The City Manager? Silent. No ethics directives since taking office. Signed NDAs giving the 49ers control over public information. Delayed hiring an ethics consultant for seven months, then worked behind closed doors to replace — not review — the award-winning code.

The City Attorney? Compliant. Tells Council members if they feel no conflict, they can vote. Never discusses appearance problems publicly. Never explains why the 49ers PAC’s millions in spending creates the appearance of a conflict – and why that matters.

The Ethics Code?  About to be replaced with a code that sets the bar at the law, not at government at its best.

Ethics Issues? The last full discussion the Council had was on July 11, 2023, in the last hour of a five-hour meeting, when they rejected the ethics commission a second time. 

When all these internal checks fail, who protects the public?

Other cities don’t need ethics commissions because they don’t have Santa Clara’s ethics problems. Their councils aren’t captured. Their city managers provide independent judgment. Their city attorneys give candid advice.

Santa Clara needs an Ethics Commission because its normal safeguards have been systematically dismantled or corrupted. 

The city needs independent, adequately funded, empowered, proactive, transparent oversight committed to residents’ interests — roles the Council, City Manager, and City Attorney should fill but don’t.

Dr. Tom Shanks set up Santa Clara’s award-winning ethics program from 1985 to 2015. He was the Executive Director of Santa Clara University’s Markkula Center for Applied Ethics from 1992 to 1999.

8 comments

  1. This is rich! See Roger Kint aka Suds Jain letter below. Suds is telling the Governance committee to oppose an ethics commission. Of course! We know Suds has no ethics. So what are you gonna’ do, Suds? Listen to yourself?

    Dear Governance and Ethics Commission members Jain, Chahal and Park.

    Do not support implementing an ethics commission. This is yet once again a ploy by Mayor Gillmor to use against all of you or others in the future. This committee will be stacked with Gillmor loyalists.

    If you support such a committee you are setting yourselves up for ultimate failure especially Councilmember Jain.

    Do not listen to the comments or demands of Tom Shanks and Wanda Buck, both plants by Gillmor to push this ridiculous ethics commission. The fact that they want this commission so bad for the last few years really should make you question all the motives.

    If they lied about you all in grand jury reports and during council meetings imagine what they will do with a commission rooted in Gillmor’s agenda.

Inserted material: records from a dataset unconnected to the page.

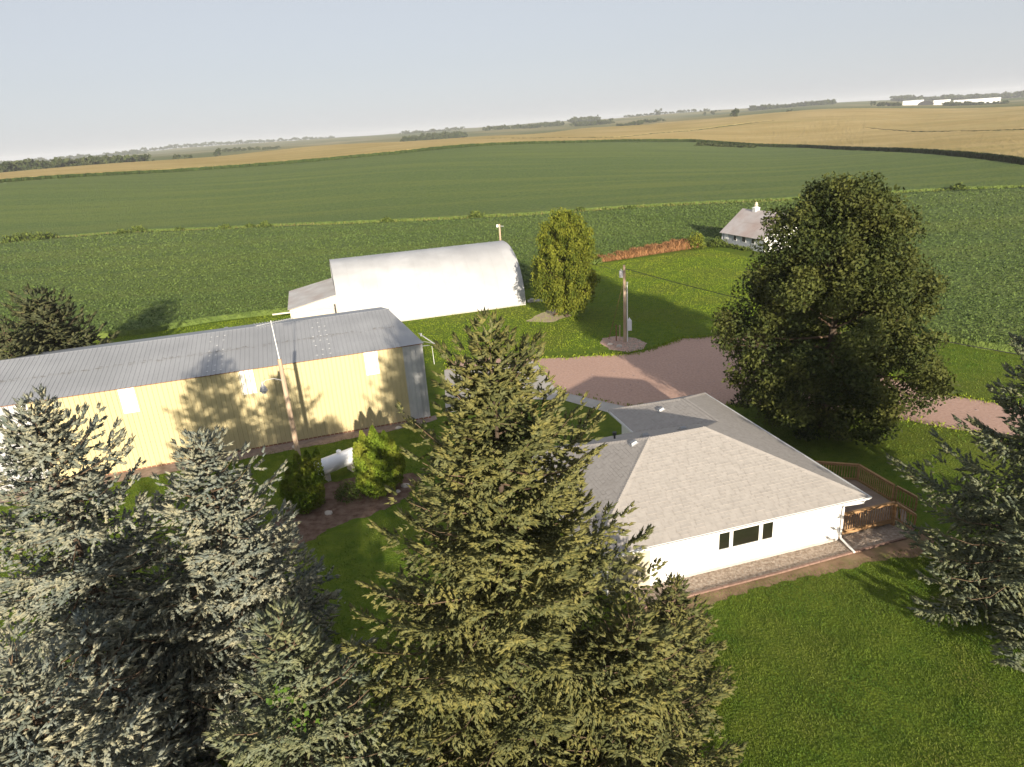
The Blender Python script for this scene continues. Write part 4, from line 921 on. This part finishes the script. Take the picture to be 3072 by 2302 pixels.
def arbor(label, loc, plumes, seed, tall):
    rng = np.random.default_rng(seed); root = empty('arborvitae', (loc[0], loc[1], 0), 0, label, 'shrub', 'arborvitae by the propane tank')
    PP = []; UU = []; TT = []
    for (dx, dy, hgt, rad) in plumes:
        n = int(650 * hgt * rad / .5); t = rng.uniform(.02, 1, n) ** .8; az = rng.uniform(0, 6.283, n)
        r = rad * np.interp(t, [0, .2, .55, .85, 1], [.75, 1, .85, .45, .08]) * rng.uniform(.72, 1.05, n) * (1 + .15 * np.sin(az * 4 + t * 14))
        PP.append(np.stack([dx * (.55 + .45 * t) + np.cos(az) * r, dy * (.55 + .45 * t) + np.sin(az) * r, t * hgt + .05], -1)); UU.append(np.stack([np.cos(az) * .35, np.sin(az) * .35, np.full(n, .9)], -1)); TT.append(np.clip(.15 + .35 * t + rng.normal(.1, .18, n), 0, 1))
    P = np.concatenate(PP); V, F, tt = leaves(P, rng.uniform(.10, .2, len(P)), rng, np.concatenate(TT), up=np.concatenate(UU), aspect=.55)
    link('foliage', np_mesh('arborvitae', V, F, tt), m_arb, root)
    m = MB()
    for (dx, dy, hgt, rad) in plumes: m.tube([(dx * .3, dy * .3, 0), (dx, dy, hgt * .9)], [.05, .01], 5)
    m.build('stem', m_bark, root)
arbor('bright green arborvitae clump right of the propane tank', (-8.5, 37.0), [(-1.1, .4, 3.0, .55), (-.75, .9, 3.5, .55), (-.1, 1.1, 3.7, .6), (.6, .9, 3.4, .55), (1.1, .5, 3.0, .6), (.95, -.1, 2.5, .6), (.35, -.5, 2.3, .7), (-.4, -.4, 2.6, .7), (0, -1.0, 1.5, .75), (-.8, -.6, 1.6, .6), (.8, -.9, 1.3, .6), (1.6, .5, 2.4, .5), (-.1, .2, 2.9, .6)], 41, 3.6)
arbor('taller dark-bodied arborvitae clump left of the propane tank', (-12.4, 35.6), [(-.9, .3, 2.9, .5), (-.4, .7, 3.2, .5), (.25, .5, 3.3, .5), (.8, .75, 3.4, .42), (.45, -.3, 2.6, .6), (-.4, -.3, 2.5, .6), (-1.1, -.4, 2.0, .55), (0, -.9, 1.6, .7), (.9, -.3, 2.0, .5)], 42, 3.3)
def bush(label, loc, r, hgt, seed, mat_=None, group=None, size=.14, n=900, name='shrub', cat='shrub'):
    rng = np.random.default_rng(seed); root = empty(name, loc, 0, label, cat, group)
    u = norm(rng.normal(size=(n, 3))) * (rng.uniform(.3, 1, n) ** .5)[:, None]; u *= (1 + .25 * np.sin(u[:, :1] * 5 + seed) * np.cos(u[:, 1:2] * 6))
    P = np.stack([u[:, 0] * r, u[:, 1] * r, np.abs(u[:, 2]) * hgt + .05], -1)
    V, F, tt = leaves(P, rng.uniform(.6, 1.3, n) * size, rng, np.clip(.2 + .4 * np.abs(u[:, 2]) + rng.normal(0, .2, n), 0, 1), up=np.array([0, 0, .5]))
    link('foliage', np_mesh(name, V, F, tt), mat_ or m_shrub, root)
    m = MB()
    for k in range(5): a = k * 1.26; m.tube([(0, 0, -.05), (math.cos(a) * r * .5, math.sin(a) * r * .5, hgt * .7)], [.04, .01], 4)
    m.build('stem', m_bark, root); return root
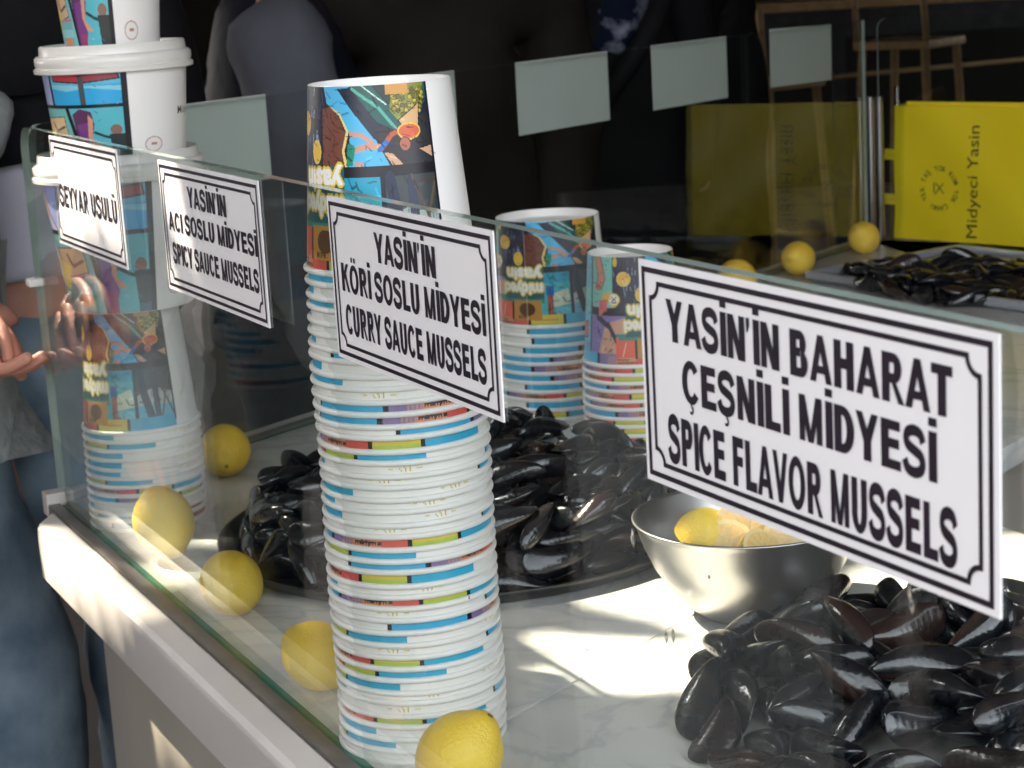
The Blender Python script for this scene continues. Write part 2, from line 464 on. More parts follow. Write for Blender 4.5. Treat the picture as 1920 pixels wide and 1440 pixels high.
# ------------------------------------------------------------------ a small painter for printed paper (per-face colours)
class Canvas:
    def __init__(self, nu=720, nv=210, base=(0.82, 0.80, 0.765)):
        self.nu, self.nv = nu, nv
        self.a = np.zeros((nv, nu, 3)) + np.array(base)
        self.U, self.V = np.meshgrid((np.arange(nu) + .5) * 360 / nu, (np.arange(nv) + .5) * 100 / nv)
    def put(self, mask, col):
        self.a[mask] = hexc(col) if isinstance(col, str) else col
    def rect(self, u0, v0, u1, v1, col):
        self.put((self.U >= u0) & (self.U < u1) & (self.V >= v0) & (self.V < v1), col)
    def inside(self, pts):
        m = np.zeros(self.U.shape, bool)
        n = len(pts)
        for i in range(n):
            (x0, y0), (x1, y1) = pts[i], pts[(i + 1) % n]
            if y0 == y1: continue
            c = ((self.V >= min(y0, y1)) & (self.V < max(y0, y1)))
            m ^= c & (self.U < (x0 + (self.V - y0) * (x1 - x0) / (y1 - y0)))
        return m
    def poly(self, pts, col, edge=None, ew=1.0):
        self.put(self.inside(pts), col)
        if edge: self.line(pts + [pts[0]], ew, edge)
    def ell(self, u, v, ru, rv, col, edge=None, ew=1.0):
        d = ((self.U - u) / ru) ** 2 + ((self.V - v) / rv) ** 2
        if edge: self.put(((self.U - u) / (ru + ew)) ** 2 + ((self.V - v) / (rv + ew)) ** 2 <= 1, edge)
        self.put(d <= 1, col)
    def line(self, pts, w, col):
        for (x0, y0), (x1, y1) in zip(pts[:-1], pts[1:]):
            dx, dy = x1 - x0, y1 - y0
            L2 = dx * dx + dy * dy + 1e-9
            t = np.clip(((self.U - x0) * dx + (self.V - y0) * dy) / L2, 0, 1)
            self.put((self.U - x0 - t * dx) ** 2 + (self.V - y0 - t * dy) ** 2 <= (w / 2) ** 2, col)
    def text_mask(self, s, u, v, cap, sx=1.0, turn=False, rot90=False, offset=0.0):
        vt, tr = glyphs(s, offset)
        P = vt * np.array([cap * sx, cap])
        if turn: Q = np.c_[u - P[:, 0], v + P[:, 1]]
        else: Q = np.c_[u + P[:, 0], v - P[:, 1]]
        m = np.zeros(self.U.shape, bool)
        du, dv = 360 / self.nu, 100 / self.nv
        for a, b, c in tr:
            A, B, Cc = Q[a], Q[b], Q[c]
            lo = np.minimum(np.minimum(A, B), Cc); hi = np.maximum(np.maximum(A, B), Cc)
            i0, i1 = max(0, int(lo[0] / du) - 1), min(self.nu, int(hi[0] / du) + 2)
            vr = self.V[:, 0]
            j0, j1 = max(0, int(np.searchsorted(vr, lo[1])) - 1), min(self.nv, int(np.searchsorted(vr, hi[1])) + 1)
            if i0 >= i1 or j0 >= j1: continue
            x, y = self.U[j0:j1, i0:i1], self.V[j0:j1, i0:i1]
            e = lambda p, q: (q[0] - p[0]) * (y - p[1]) - (q[1] - p[1]) * (x - p[0])
            e1, e2, e3 = e(A, B), e(B, Cc), e(Cc, A)
            m[j0:j1, i0:i1] |= ((e1 >= 0) & (e2 >= 0) & (e3 >= 0)) | ((e1 <= 0) & (e2 <= 0) & (e3 <= 0))
        return m
    def text(self, s, u, v, cap, col, outline=None, ow=1, grow=0, **k):
        m = self.text_mask(s, u, v, cap, **k)
        def dil(m, n):
            for _ in range(n):
                q = m.copy()
                q[1:] |= m[:-1]; q[:-1] |= m[1:]; q[:, 1:] |= m[:, :-1]; q[:, :-1] |= m[:, 1:]
                m = q
            return m
        m = dil(m, grow)
        if outline: self.put(dil(m, ow), outline)
        self.put(m, col)

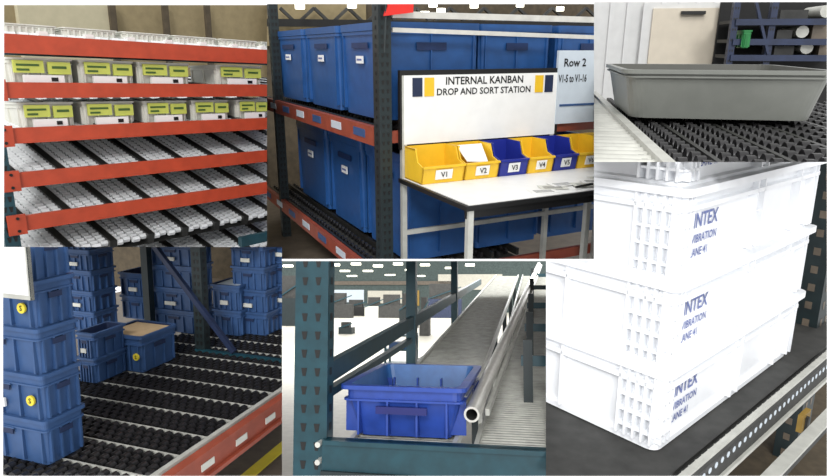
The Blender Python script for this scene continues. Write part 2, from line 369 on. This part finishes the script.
def dtote(x,y,zb,w=.6,d=.4,h=.3,st=False,lab=False,inner='blue_di',fill=None,tag=None):
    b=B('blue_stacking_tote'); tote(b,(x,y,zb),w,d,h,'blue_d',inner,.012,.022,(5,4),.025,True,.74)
    if st: b.cyl((x+w*.86,y-.004,zb+h*.45),(x+w*.86,y+.01,zb+h*.45),.035,'yline',16); b.text('S',.05,(x+w*.86,y-.006,zb+h*.4),(1,0,0),(0,0,1),'black')
    if lab: b.box((x+w*.16,y-.003,zb+h*.22),(x+w*.56,y+.012,zb+h*.4),'white'); b.text(lab,.035,(x+w*.36,y-.006,zb+h*.27),(1,0,0),(0,0,1),'black')
    if tag: b.box((x+w*.35,y-.003,zb+h*.24),(x+w*.6,y+.012,zb+h*.4),'paper_g')
    if fill: b.box((x+.05,y+.05,zb+h*.5),(x+w-.05,y+d-.05,zb+h*.97),fill)
    b.done()
for i in range(6): dtote(-1.07+random.uniform(-.01,.01),-.05,i*.315,w=.8,d=.34,h=.323,st=i in(1,3,5),lab='BP MIL 2805' if i in(1,2,4) else False)
def dstack(px,py,n,w=.6,d=.4,h=.3,fill=None,**k):
    p=F.on('z',0,px,py)
    for i in range(n): dtote(p.x+random.uniform(-.01,.01),p.y,i*h*.97,w,d,h,fill=fill if i==n-1 else None,tag=(i+int(px))%2,**k)
dstack(64,330,6,.46,.4,.25,st=False)
dstack(76,382,2,.24,.4,.24)
dstack(100,368,1,.52,.5,.36,fill='cardboard',st=True)
dstack(152,330,6,.62,.4,.27); dstack(212,334,2,.4,.4,.3,fill='pale'); dstack(232,333,6,.46,.4,.27); dstack(262,328,5,.6,.4,.28); dstack(120,318,2,.5,.5,.3)
p=F.on('y',-.12,3,297); q=F.on('y',-.12,28,240)
b=B('notice_board'); b.box((p.x-.3,-.13,p.z),(q.x,-.11,q.z),'silver_p'); b.box((p.x-.3,-.135,p.z+.03),(q.x-.02,-.13,q.z),'white'); b.box((q.x-.012,-.13,p.z),(q.x,-.11,q.z+.4),'teal_dk'); b.done()

# ================= E : teal rack, blue tote, conveyor lane
F=Frame(285,-11.1,(330,442),4.4,(282,546,261,476)); FE=F
YE=44; ZF=-1.0
b=B('floor'); b.box((-44,-3,ZF-.1),(46,YE+2,ZF),'concrete'); b.done()
b=B('wall_front'); b.box((-44,YE,ZF),(46,YE+.2,10),'wall_e')
for pxx,pyy,w,h,k in((345,296,3.2,1.0,'pale'),(385,297,2.8,1.0,'concrete'),(300,296,2.4,2.4,'olive'),(370,283,14,.3,'concrete_dk'),(470,282,5,1.2,'concrete'),(415,298,.7,1.2,'mustard'),(322,290,1.6,1.0,'paper_g')):
    p=F.on('y',YE,pxx,pyy); b.box((p.x-w/2,YE-.1,p.z-h/2),(p.x+w/2,YE,p.z+h/2),k)
b.done()
b=B('ceiling_lamps')
for pxx,pyy,yy in((335,265,14),(356,264,14),(378,266,14),(398,264,14),(345,271,20),(410,270,20),(450,268,20),(470,265,14),(368,271,20),(425,265,16),(310,268,16),(288,266,14),(390,275,28),(352,276,28),(420,276,28)):
    p=F.on('y',yy,pxx,pyy); s_=yy/110; b.box(p-V((s_,.1,.03)),p+V((s_,.1,.035)),'lamp')
b.done()
b=B('warehouse_machines')
for pxx,pyy,w,h,k in((338,318,1.8,1.6,'char'),(356,316,1.6,1.1,'dark'),(374,317,1.3,1.3,'paper_g'),(392,318,1.8,1.5,'char'),(408,328,.9,1.7,'teal_dk'),(288,326,1.6,2.6,'teal_dk'),(424,336,.4,1.6,'char'),(442,318,2.5,2.2,'navy'),(345,334,.6,.5,'teal_dk')):
    p=F.on('z',ZF,pxx,pyy); b.box((p.x-w/2,p.y,ZF),(p.x+w/2,p.y+.5,ZF+h*.55),k); b.box((p.x-w/3,p.y+.05,ZF+h*.55),(p.x+w/4,p.y+.4,ZF+h),'char'); b.bar((p.x-w/2,p.y,ZF+h*.5),(p.x+w/2,p.y,ZF+h*.9),.06,.06,'teal')
b.done()
b=B('parts_cart')
p=F.on('z',ZF,408,372)
for dx in(0,.7):
    for dy in(0,.5): b.box((p.x+dx-.6,p.y+dy,ZF),(p.x+dx-.55,p.y+dy+.05,ZF+.9),'teal')
for zz in(.15,.5,.85): b.box((p.x-.6,p.y,ZF+zz),(p.x+.15,p.y+.55,ZF+zz+.04),'teal')
b.box((p.x-.5,p.y+.1,ZF+.54),(p.x+.0,p.y+.4,ZF+.7),'blue_d'); b.done()
xl=F.on('z',0,353,440).x; xt=F.on('z',0,462,440).x
pl=F.on('y',0,295,400).x; pr=F.on('y',0,328,400).x
sl=.085; LE=17
b=B('teal_pallet_rack')
post(b,pl,pr,-.02,.12,ZF,2.2,'teal',.13,'black',.022)
zb=F.on('y',0,400,441).z; ze=F.on('y',0,400,472).z
b.box((pr-.02,-.06,ze),(3,.0,zb),'teal'); b.box((pr-.02,-.09,ze-.03),(3,0,ze),'teal_dk'); b.box((pr,-.09,zb-.03),(3,0.02,zb),'teal')
for zz in(-.03,-.15): b.cyl((pr-.04,-.1,zb+zz),(pr-.04,-.02,zb+zz),.02,'silver',8)
q0=F.on('x',pr-.05,328,372); s2=35/620
b.bar((pr-.05,.0,q0.z-q0.y*s2),(pr-.05,q0.y+13,q0.z+13*s2),.06,.15,'teal')
q1=F.on('x',pr-.05,328,390); b.bar((pr-.05,.1,q1.z-.02),(pr-.05,3.2,q1.z+.1),.06,.06,'teal')
for yy in(3.3,7.5): 
    b.box((pr-.12,yy,ZF),(pr,yy+.12,3),'teal'); 
b.bar((pr-.05,3.3,.1),(pr-.05,7.5,.1),.05,.08,'teal')
for yy in(1.3,3.2,5.4,8.5,12):
    z0=.12+yy*sl
    b.bar((xt+.4,yy,z0+.22),(xt+2.4,yy,z0+.22),.06,.09,'teal'); b.box((xt+.42,yy-.05,ZF),(xt+.5,yy+.05,z0+.4),'teal_dk')
b.bar((xt+.2,.8,-.25),(xt+1.3,.8,.5),.04,.05,'teal')
rackE=b.done()
b=B('roller_conveyor')
u=V((0,1,sl)).normalized()
for (xa,xc) in((xl,xt-.03),(xt+.12,xt+1.1)):
    yy=0
    while yy<LE-.1:
        c=u*yy; b.cyl((xa,c.y,c.z-.03),(xc,c.y,c.z-.03),.022,'roller_g',6); yy+=.055+.004*yy
    for xx in(xa,xc): b.bar((xx,0,-.02),(xx,LE,-.02+LE*sl),.03,.08,'silver_p')
    b.add([(xa,0,-.05),(xc,0,-.05),(xc,LE,-.05+LE*sl),(xa,LE,-.05+LE*sl)],[(0,1,2,3)],'concrete_dk')
    for yy in range(2,17,3): b.box((xa,yy,ZF),(xa+.08,yy+.08,-.05+yy*sl),'teal_dk'); b.box((xc-.08,yy,ZF),(xc,yy+.08,-.05+yy*sl),'teal_dk')
t0=V((xt+.09,.05,.22)); t1=F.on('y',16,539,264)
b.tube(t0,t1,.055,.04,'silver',18)
b.bar(t0+V((.085,.3,-.04)),t1+V((.085,0,-.04)),.03,.05,'silver_p')
for q in(.03,.1,.2,.35,.55,.8):
    c=t0.lerp(t1,q); b.box((c.x-.015,c.y-.015,c.y*sl-.05),(c.x+.015,c.y+.015,c.z-.04),'silver_p')
b.done()
b=B('blue_tote'); tote(b,(xl-.1,.06,.02),.92,1.3,.37,'blue_e','blue_ei',.07,.05,(4,3),.06,False,.7)
w=.92;x=xl-.1
b.box((x+w*.3,.045,.2),(x+w*.7,.075,.25),'royal_i'); b.box((x+w-.06,.3,.14),(x+w-.02,.8,.3),'silver_p')
b.done()

# ================= F : white stacked bins
F=Frame(80,41,(660,462),3.9,(594,827,162,476),(546,594,260,476))
T=.6; LX=F.on('y',0,794,378).x
b=B('wall_right'); b.box((-3,5,-3),(12,5.2,6),'concrete_dk'); b.box((3.5,4.6,-3),(5.2,4.9,6),'olive'); b.done()
b=B('floor'); b.box((-3,-3,-1.6),(12,5,-1.5),'brown_dk'); b.done()
def wbin(z0):
    b=B('white_stacking_bin'); D=1.5; w=LX
    def R(i,zz,r=.07): return rrect(i,w-i,i,D-i,z0+zz,r,4)
    loft(b,[R(.07,0),R(.07,.04),R(.1,.05),R(.09,T*.74),R(.03,T*.745),R(.03,T*.79),R(.07,T*.8),R(.07,T*.9),R(0,T*.905),R(0,T*.985),R(.08,T*.985),R(.12,.06)],'white_bin')
    b.add(R(.12,.06),[tuple(range(20))],'white_in')
    for xx in(.10,.15,.20,w*.45,w*.45+.12,w-.5,w-.2,w-.12):
        b.box((xx-.008,.03 if xx>.21 else .05,z0+.05),(xx+.008,.1,z0+T*.9),'white_bin')
    for yy in(.10,.16,.22,.28,.34,.8,D-.36,D-.28,D-.2,D-.12):
        b.box((.03,yy-.008,z0+.05),(.1,yy+.008,z0+T*.9),'white_bin')
    for zz in(.14,.28,.42,.56):
        b.box((.07,.05,z0+T*zz*1.3),(.21,.1,z0+T*zz*1.3+.015),'white_bin'); b.box((.04,.07,z0+T*zz*1.3),(.1,.35,z0+T*zz*1.3+.015),'white_bin')
    for zz in(.1,.5): b.box((w*.45,.05,z0+T*zz),(w*.45+.12,.1,z0+T*zz+.015),'white_bin')
    b.text('INTEX',.13,(.28,.086,z0+.31),(.9,0,0),(0,0,1),'ink','LEFT'); b.text('VIBRATION',.075,(.28,.088,z0+.21),(.9,0,0),(0,0,1),'ink','LEFT'); b.text('LANE 41',.075,(.28,.09,z0+.12),(.9,0,0),(0,0,1),'ink','LEFT')
    b.done()
for i in range(0,6): wbin(i*T*.95)
b=B('flow_rail')
b.box((-2,-.1,-.06),(7,1.5,-.01),'char'); b.box((-2,-.2,-.07),(7,-.1,-.03),'rail_dk'); b.box((-2,-.2,-.2),(7,-.17,.03),'char'); b.box((-2,-.22,-.22),(7,-.2,-.19),'silver_p'); b.box((-2,-.205,.02),(7,-.16,.035),'silver_p')
for i in range(90):
    x=-1.8+i*.09; b.cyl((x,-.203,-.08),(x,-.199,-.08),.022,'pale',8); b.cyl((x+.05,-.13,-.03),(x+.05,-.13,-.026),.014,'silver_p',8)
b.box((-2,-.42,-.36),(7,-.35,-.28),'char'); b.box((-2,-.43,-.29),(7,-.34,-.27),'silver_p'); b.done()
a=F.on('y',.2,806,300)
b=B('rack_upright'); post(b,a.x+.1,a.x+.45,.1,.3,-1.5,4,'teal_dk',.18,'concrete_dk',.03); b.done()
a=F.on('y',-.25,806,420); b=B('yellow_bracket'); b.box((a.x-.08,-.25,a.z-.09),(a.x+.1,-.21,a.z+.06),'mustard'); b.box((a.x-.02,-.27,a.z-.3),(a.x+.02,-.25,a.z+.03),'char'); b.done()

# ================= camera, world, lights
cd=bpy.data.cameras.new('camera'); cam=bpy.data.objects.new('camera',cd); sc.collection.objects.link(cam)
cam.location=CAM; cam.rotation_euler=(math.radians(90),0,0); cd.sensor_width=36; cd.lens=36*FPX/827; cd.clip_end=300; sc.camera=cam
w=bpy.data.worlds.new('world'); sc.world=w; w.use_nodes=True; w.node_tree.nodes['Background'].inputs[0].default_value=(1,1,1,1); w.node_tree.nodes['Background'].inputs[1].default_value=.95
def light(n,t,loc,tgt,e,**k):
    l=bpy.data.lights.new(n,t); l.energy=e
    for a,v in k.items(): setattr(l,a,v)
    o=bpy.data.objects.new(n,l); o.location=loc; o.rotation_euler=(V(tgt)-V(loc)).to_track_quat('-Z','Y').to_euler(); sc.collection.objects.link(o)
light('sun','SUN',(-2,-3,8),(0,6,2),1.3,angle=math.radians(18))
light('fill_front','SUN',(.5,-6,5.2),(0,6,3),1.15,angle=math.radians(12))  # added flash-like fill from behind the camera, brightens all six views evenly
light('spot_white_bins','SPOT',(0.2,-.2,3.6),CAM+F.t+V((-.2,0,1.1)),420,spot_size=math.radians(30),spot_blend=.5,shadow_soft_size=.2)  # added spot beside the camera, overexposes the white bins
light('warehouse_fill','AREA',CAM+V((0,18,-.55)),CAM+V((0,18,-8)),900,shape='RECTANGLE',size=12,size_y=8)  # added area fill, hidden from view, to brighten the warehouse floor
light('warehouse_fill','AREA',CAM+V((-1,36,-1.1)),CAM+V((-1,36,-8)),2200,shape='RECTANGLE',size=18,size_y=14)  # another added, unseen fill for the far end of the warehouse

Remember how convenient Gillmor had this solution as part of her Anti-Corruption plan in 2022.

    You can do better than giving into the demands of a tyrant.

    Roger Kint

  2. Nothing is going to happen as long as Kevin Park has his way. He kept talking about his personal injuries by staff and fellow council members. It was the worse meeting I have ever watched. Lee B

  3. Wake up Santa Clara! The 49er five are bought and paid for! Stop the madness!

    This is an election year for two council positions and Mayor! AND a chance for a recall of Mr. Jain!

    Doesn’t Santa Clara deserve folks who have the best interests of residents, first and foremost, in the decisions that are being made?

    Do the 49er five demonstrate anything that is close to leadership and ethical behavior that the City is proud of?

    Does the leadership and guidance of the City Attorney and City Manager seem ethical and right to you?

    Doesn’t an Ethics Commission make sense due to all of the egregious City problems that have been so well documented so many times?

    Shouldn’t the Civil Grand Jury have a break without so much to say about Santa Clara, which seems like all the time? Doesn’t anyone find this embarrassing?

    There is a chance to get a head start on new beginnings — sign that recall petition so the recall of Suds can be on the ballot in March – where ALL VOTERS GET TO DECIDE! Let’s wash that Suds right out of his chair.

  4. Santa Clara’s current discussion of a potential ethics watchdog has glaringly omitted a crucial failure: a hands-off attitude toward enforcement of state conflict of interest rules vis-a-vis the 49ers in their management of Levi’s Stadium. As details of 49ers president Al Guido’s deal with FIFA came to light, I publicly stated that his signing of the FIFA agreement as both the Stadium Authority’s manager and as the Bay Area Host Committee CEO was a violation of state law. In response to my urging that the deal was void and that Mr. Guido should be sanctioned, the City Attorney told me that it was not his job to enforce conflict of interest rules even against the 49ers executives who are subject to state conflicts laws. Such an abdication of responsibility for ensuring that the City’s dealings are legal cries out for an independent commission that will enforce ethical standards not just for elected and appointed officials but for consultants who have been delegated municipal powers to manage public assets.